Una cola puede ser muy divertida si no tienes prisa y vences la tentación de mirar el móvil. Y te permite hacer descubrimientos muy interesantes. Por ejemplo, a la segunda cola que hice, extraje ya una conclusión irrebatible: en las colas no hay machismo. Ningún cajero o cajera pensó en darle la bolsa con la compra a mi mujer. A pesar de que me veían a mí cargado y a ella libre, todos, sin excepción, me la dieron a mí. Lo cual yo agradecía, porque era un reconocimiento de mi especialización en hacer colas, que incluye recibir las bolsas y cargarlas.

Otro aprendizaje interesante son las mil formas de colarse. A mí, claro, no me hacía falta porque mi tarea consistía precisamente en hacer la cola y sería un contrasentido especializarse en hacer colas y luego no hacerlas, pero los consumidores multitarea, que no habían llegado a mi grado de especialización, preferían intentar colarse. No todos, algunos. Por mi corta experiencia, he de decir que las mujeres son más hábiles e imaginativas en este menester. A veces, algunas conocen a alguna de las cajeras, le hacen un signo, salen de la cola con disimulo, como quien ha olvidado algo, y se acercan por el lado. Yo me limitaba a mirarlas con descaro, sonriendo y sin decir nada, para que supieran que a mí, como buen especialista en hacer colas, no me importaba, pero noté que ellas no estaban cómodas al sentirse observadas.

Otro descubrimiento que hice en mi nuevo quehacer es que los hombres tienen más caspa que las mujeres y, por lo general, se les cae más el pelo por la espalda. Y que las canas se pueden ver desde dos o tres posiciones más atrás.

Tuve muchos más aprendizajes, pero no quiero aburriros y terminaré con el de los regalos colistas, que los expertos en marketing colocan en el trayecto de la cola o en el mostrador para que nos distraigamos los especialistas en colas, supongo, porque todos los demás están mirando el móvil. Mi experiencia es que es mejor ignorarlos. Antes de ser experto en colas, con los nervios de no saber cómo distraerme, terminaba comprando decenas de pilas que luego acababan caducando.

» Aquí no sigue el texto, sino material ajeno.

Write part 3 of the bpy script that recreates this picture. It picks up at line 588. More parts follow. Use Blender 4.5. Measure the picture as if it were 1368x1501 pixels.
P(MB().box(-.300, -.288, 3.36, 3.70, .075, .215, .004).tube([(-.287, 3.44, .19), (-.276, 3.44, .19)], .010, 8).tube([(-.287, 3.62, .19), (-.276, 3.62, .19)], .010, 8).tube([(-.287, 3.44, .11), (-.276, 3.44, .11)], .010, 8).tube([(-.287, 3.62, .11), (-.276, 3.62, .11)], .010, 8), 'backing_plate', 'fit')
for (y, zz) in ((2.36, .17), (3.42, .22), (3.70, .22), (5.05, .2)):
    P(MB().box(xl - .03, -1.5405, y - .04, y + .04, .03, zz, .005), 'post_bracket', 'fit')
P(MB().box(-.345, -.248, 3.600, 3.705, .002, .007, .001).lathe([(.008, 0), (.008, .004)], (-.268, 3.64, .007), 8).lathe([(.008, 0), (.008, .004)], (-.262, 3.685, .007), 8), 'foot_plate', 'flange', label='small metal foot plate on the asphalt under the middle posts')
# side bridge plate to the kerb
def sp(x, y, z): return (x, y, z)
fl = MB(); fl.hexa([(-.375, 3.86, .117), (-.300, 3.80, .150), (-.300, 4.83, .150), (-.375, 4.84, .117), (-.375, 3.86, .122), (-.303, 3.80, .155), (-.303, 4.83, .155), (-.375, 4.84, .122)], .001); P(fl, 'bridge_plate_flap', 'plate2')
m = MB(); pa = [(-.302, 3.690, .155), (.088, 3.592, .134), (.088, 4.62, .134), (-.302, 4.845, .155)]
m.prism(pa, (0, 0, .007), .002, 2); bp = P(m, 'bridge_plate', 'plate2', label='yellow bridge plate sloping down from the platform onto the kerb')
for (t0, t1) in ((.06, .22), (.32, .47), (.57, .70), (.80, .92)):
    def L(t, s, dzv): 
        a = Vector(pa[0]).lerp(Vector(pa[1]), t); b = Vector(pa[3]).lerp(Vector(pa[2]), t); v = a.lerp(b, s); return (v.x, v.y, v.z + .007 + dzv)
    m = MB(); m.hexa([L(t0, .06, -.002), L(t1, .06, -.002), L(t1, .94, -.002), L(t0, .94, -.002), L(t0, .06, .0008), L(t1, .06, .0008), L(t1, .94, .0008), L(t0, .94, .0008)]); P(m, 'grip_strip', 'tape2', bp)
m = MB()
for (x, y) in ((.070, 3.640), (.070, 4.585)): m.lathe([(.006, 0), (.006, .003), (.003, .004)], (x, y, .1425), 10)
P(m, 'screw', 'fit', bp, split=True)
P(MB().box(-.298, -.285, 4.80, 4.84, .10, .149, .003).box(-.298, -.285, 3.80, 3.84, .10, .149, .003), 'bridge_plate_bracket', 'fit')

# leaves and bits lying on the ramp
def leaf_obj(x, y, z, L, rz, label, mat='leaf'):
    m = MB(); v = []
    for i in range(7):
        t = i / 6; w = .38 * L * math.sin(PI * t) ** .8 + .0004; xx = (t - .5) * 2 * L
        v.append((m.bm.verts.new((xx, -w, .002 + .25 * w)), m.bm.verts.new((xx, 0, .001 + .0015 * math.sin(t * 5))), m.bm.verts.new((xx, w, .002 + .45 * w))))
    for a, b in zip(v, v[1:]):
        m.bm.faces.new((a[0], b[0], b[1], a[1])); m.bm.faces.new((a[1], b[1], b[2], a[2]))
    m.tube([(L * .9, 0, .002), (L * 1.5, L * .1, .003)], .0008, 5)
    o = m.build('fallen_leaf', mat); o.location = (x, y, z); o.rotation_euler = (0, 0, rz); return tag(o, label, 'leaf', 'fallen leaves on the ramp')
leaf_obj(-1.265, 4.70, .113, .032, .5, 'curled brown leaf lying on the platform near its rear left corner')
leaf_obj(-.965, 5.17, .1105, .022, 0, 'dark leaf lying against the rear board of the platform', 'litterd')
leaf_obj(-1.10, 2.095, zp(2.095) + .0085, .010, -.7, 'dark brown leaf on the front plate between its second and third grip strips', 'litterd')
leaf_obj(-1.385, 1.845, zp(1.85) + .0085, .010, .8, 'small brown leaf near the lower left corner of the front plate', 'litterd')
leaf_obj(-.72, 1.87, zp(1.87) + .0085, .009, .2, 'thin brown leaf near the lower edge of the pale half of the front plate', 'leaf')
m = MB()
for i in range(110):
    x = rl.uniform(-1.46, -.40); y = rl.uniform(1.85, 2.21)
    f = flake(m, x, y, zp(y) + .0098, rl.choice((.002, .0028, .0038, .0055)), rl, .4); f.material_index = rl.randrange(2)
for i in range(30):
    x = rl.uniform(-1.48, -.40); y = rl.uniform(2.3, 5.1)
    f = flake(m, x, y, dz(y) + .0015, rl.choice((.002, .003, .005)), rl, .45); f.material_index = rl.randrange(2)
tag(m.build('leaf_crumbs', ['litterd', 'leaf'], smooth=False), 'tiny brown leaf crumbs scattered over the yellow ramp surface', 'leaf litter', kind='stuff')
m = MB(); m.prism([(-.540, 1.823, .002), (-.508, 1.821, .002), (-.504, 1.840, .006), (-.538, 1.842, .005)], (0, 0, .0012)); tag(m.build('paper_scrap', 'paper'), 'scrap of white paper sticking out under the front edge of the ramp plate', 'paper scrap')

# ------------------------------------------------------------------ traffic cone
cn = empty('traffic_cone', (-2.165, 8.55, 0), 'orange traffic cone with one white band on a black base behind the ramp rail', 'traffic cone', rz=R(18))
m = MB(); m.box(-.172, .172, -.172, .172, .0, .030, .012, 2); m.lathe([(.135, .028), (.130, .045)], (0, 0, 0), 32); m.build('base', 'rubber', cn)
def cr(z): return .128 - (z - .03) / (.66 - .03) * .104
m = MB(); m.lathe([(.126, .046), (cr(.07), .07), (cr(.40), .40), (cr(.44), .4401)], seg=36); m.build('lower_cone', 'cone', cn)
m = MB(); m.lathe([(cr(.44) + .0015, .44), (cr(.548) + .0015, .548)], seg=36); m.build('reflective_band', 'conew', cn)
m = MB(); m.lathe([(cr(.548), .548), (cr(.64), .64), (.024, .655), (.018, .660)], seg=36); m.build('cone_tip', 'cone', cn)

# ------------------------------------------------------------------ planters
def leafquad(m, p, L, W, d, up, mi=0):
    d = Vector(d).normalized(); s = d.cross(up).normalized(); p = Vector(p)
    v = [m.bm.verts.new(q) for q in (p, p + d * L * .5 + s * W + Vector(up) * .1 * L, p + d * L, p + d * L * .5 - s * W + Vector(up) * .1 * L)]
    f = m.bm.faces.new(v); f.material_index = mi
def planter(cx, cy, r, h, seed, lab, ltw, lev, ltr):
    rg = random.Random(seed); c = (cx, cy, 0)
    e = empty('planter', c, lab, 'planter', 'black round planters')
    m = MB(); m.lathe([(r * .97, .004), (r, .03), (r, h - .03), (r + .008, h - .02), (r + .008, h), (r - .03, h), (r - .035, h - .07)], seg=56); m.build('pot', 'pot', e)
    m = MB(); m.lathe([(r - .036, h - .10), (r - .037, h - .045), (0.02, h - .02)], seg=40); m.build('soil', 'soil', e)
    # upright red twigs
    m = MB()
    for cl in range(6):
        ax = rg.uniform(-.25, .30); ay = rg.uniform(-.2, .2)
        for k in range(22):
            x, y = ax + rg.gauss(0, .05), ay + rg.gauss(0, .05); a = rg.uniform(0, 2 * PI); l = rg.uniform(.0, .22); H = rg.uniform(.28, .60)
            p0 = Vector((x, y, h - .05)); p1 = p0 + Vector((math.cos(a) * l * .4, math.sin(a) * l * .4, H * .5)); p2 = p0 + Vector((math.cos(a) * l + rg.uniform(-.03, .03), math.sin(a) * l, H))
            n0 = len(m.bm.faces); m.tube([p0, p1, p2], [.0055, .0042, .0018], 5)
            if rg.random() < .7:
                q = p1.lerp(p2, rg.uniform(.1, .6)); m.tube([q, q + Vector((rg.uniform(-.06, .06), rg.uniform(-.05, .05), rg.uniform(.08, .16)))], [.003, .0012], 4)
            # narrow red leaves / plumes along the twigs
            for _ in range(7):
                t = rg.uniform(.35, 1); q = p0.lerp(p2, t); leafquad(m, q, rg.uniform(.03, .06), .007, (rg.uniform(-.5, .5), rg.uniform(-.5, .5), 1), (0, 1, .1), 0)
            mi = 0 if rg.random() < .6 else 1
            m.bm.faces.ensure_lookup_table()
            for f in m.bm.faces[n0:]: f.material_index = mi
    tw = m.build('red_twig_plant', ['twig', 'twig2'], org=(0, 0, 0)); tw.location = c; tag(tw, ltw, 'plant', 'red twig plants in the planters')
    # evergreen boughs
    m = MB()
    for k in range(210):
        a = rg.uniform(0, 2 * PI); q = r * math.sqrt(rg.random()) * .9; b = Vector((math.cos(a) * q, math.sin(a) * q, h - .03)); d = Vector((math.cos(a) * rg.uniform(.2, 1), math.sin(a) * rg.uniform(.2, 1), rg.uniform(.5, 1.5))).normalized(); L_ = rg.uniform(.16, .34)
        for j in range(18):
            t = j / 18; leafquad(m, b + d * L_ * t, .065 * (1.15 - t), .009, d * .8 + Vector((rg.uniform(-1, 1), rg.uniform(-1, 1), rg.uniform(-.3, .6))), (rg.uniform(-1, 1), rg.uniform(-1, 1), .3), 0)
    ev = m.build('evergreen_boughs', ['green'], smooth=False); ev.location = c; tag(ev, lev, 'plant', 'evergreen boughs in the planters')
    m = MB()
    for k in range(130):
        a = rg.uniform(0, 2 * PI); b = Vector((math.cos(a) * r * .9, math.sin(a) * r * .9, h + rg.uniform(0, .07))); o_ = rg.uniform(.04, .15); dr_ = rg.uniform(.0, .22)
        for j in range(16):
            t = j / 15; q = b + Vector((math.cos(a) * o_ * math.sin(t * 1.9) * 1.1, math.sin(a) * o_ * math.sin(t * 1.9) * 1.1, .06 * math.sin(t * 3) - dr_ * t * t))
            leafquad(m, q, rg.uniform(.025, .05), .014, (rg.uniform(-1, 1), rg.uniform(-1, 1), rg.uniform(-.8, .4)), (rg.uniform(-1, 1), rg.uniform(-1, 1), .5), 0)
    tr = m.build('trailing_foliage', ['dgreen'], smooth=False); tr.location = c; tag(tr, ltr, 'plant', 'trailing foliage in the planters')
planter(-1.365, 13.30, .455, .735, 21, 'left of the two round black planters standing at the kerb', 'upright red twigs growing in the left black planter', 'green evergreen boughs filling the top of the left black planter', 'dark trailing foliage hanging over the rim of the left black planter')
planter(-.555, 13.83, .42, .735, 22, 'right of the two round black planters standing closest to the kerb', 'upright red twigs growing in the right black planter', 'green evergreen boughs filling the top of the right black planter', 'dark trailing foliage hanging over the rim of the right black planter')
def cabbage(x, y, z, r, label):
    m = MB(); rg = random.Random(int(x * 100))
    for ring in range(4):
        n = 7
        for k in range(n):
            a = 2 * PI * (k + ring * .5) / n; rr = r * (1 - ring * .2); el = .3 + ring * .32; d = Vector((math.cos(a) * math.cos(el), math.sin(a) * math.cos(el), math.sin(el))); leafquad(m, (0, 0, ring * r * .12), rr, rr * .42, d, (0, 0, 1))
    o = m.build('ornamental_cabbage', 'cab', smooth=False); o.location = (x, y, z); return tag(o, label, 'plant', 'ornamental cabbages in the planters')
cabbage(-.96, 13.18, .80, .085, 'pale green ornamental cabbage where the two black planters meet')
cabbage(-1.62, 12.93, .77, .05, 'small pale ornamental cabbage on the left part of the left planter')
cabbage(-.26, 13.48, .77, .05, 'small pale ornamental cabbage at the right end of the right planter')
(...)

Y, por supuesto, en las colas también pude encontrar tiempo para meterme en mi interior y espiritualizar un poco el día de los Reyes Magos, reflexionando sobre los auténticos regalos que estos enigmáticos personajes habían llevado a Jesús. No los materiales, el oro, el incienso y la mirra, sino los personales: la dedicación de muchos años de su vida a estudiar la mejor manera de llegar hasta Él; el abandono de sus cómodos palacios para hacerse, de alguna manera, pobres con Él y emprender un largo viaje con grandes incomodidades; el estar a su lado cuando solo ellos y los pastores le reconocieron, etc.

En fin, que los Reyes Magos os traigan a todos todo lo que pedís y, sobre todo, aquello que no pedís pero ellos saben que os conviene y os hará más felices.